Fleet and business new car registrations fell by 4.7% in 2017, according to figures released by the Society of Motor Manufacturers and Traders (SMMT).

Overall, the new car market was down by 5.7% compared to 2016, with 152,169 fewer cars sold during the year.

The SMMT says 2,540,617 were sold in 2017, with fleet and business accounting for the lion’s share, some 55% of the market. SMMT’s figures show there were 1,416,757 units registered to fleet and business, 69,779 fewer than the 1,486,536 registered in 2016. Figures for December show 95,556 units were registered to fleet and business out of a total new car market of 152,473 units.

Meanwhile, the retail market was down by 82,390 units in the year, with 1,123,860 cars sold compared to 1.2 million in 2016, a fall of 6.8%.

Despite the overall decline, new car registrations remain high, with the market still the second biggest in the EU, behind Germany.

Mike Hawes, SMMT chief executive, said: “The decline in the new car market is concerning but it’s important to remember demand remains at historically high levels. More than 2.5 million people drove away in a new car last year, benefitting from the latest, safest, cleanest and most fuel efficient technology.

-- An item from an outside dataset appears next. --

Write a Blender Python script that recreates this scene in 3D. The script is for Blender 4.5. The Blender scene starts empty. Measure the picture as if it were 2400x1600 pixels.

“Falling business and consumer confidence is undoubtedly taking a toll, however, and confusing anti-diesel messages have caused many to hesitate before buying a new low emission diesel car.

“Keeping older vehicles on the road will not only mean higher running costs but will hold back progress towards our environmental goals.

“Consumers should be encouraged to buy the right car for their lifestyle and driving needs irrespective of fuel type – whether that be petrol, electric, hybrid or diesel as it could save them money.

“2017 has undoubtedly been a very volatile year and the lacklustre economic growth means that we expect a further weakening in the market for 2018. The upside for consumers, however, is some very, very competitive deals.”

Diesel decline continues

Diesel sales were also hit hard, with the fuel type showing a year-on-year decline of some 219,309 units – a fall of 17.1%. That had a knock on effect in terms of carbon tailpipe emissions which have risen for the first time since 1997, with new cars averaging 121.04g/km, up 0.8% on 2016. 

Last year, UK new car CO2 emissions fell for the 19th consecutive year and this is the first year the figure has risen since records began.

Hawes said: “Diesel cars, due to their greater fuel efficiency, typically emit on average 20% less CO2 than the equivalent performance of a petrol-engined vehicle. It’s disappointing, therefore, to see these advances undermined by the backlash against cleaner, low emission diesels, with the recent drop in sales the prime cause of this increase in CO2 emissions.

“New technologies, including the latest low emission diesels, are vital if the country and the industry are to meet their climate change targets.

“For the industry, hitting the 2020/2021 goals will be extremely challenging and Government must create the right policies and incentives to encourage all low emission vehicles irrespective of fuel type, whether that means battery vehicles, hybrids, plug-in hybrids, hydrogen or petrol and diesel models.

“Fleet renewal is the fastest way to lower our carbon emissions and improve air quality and consumers should buy the right car for their driving needs.”

SMMT will publish its full comprehensive report on new car CO2 in March.

However, there was good news for the alternatively fuelled vehicle market, which grew 34.8%. A record number of hybrid, plug-in hybrid, battery electric and hydrogen fuel cell cars were registered – resulting in the sector’s highest-ever annual market share of 4.7%.

UK consumers buy more plug in cars than anywhere else in Europe and demand grew by a quarter in 2017 – making Britain a key market for these vehicles.

James Dower, senior editor of Black Book at CapHPI, said: “Looking into 2018 a further decline in new registrations is expected. But lower volumes with less forced activity from manufacturers could bolster profit margins on new sales. We also expect to see less pressure on nearly new values.

“Used car sales will continue to grow in importance, and we have already seen dealer groups move to enhance their used car offerings.

“Demand will continue to rise for hybrid, and pure electric vehicles and the strength we’ve seen in 2017 is indicative of a growing acceptance with consumers.

“Historically, December registrations tend to be relatively subdued as consumer demand is low and the slightly enhanced value of the New Year registration lead to greater activity in January.” 

Ashley Barnett, head of consultancy at Lex Autolease, added: “It’s not surprising to see a continued fall in registrations, particularly in light of the publicity around emissions, introduction of Clean Air Zones and changes to government policy around the future taxation on company cars. Despite this, we experienced strong growth within the SME market last year.

“We expect to see a decline in overall registrations in 2018 as consumers look for clarity around future economic plans and environmental strategy. Despite the rise in average CO2 per new car last year, we predict adoption levels of ultra-low emission vehicles (ULEVs) will rise in the year ahead as consumers review fuel type in their vehicle choice.”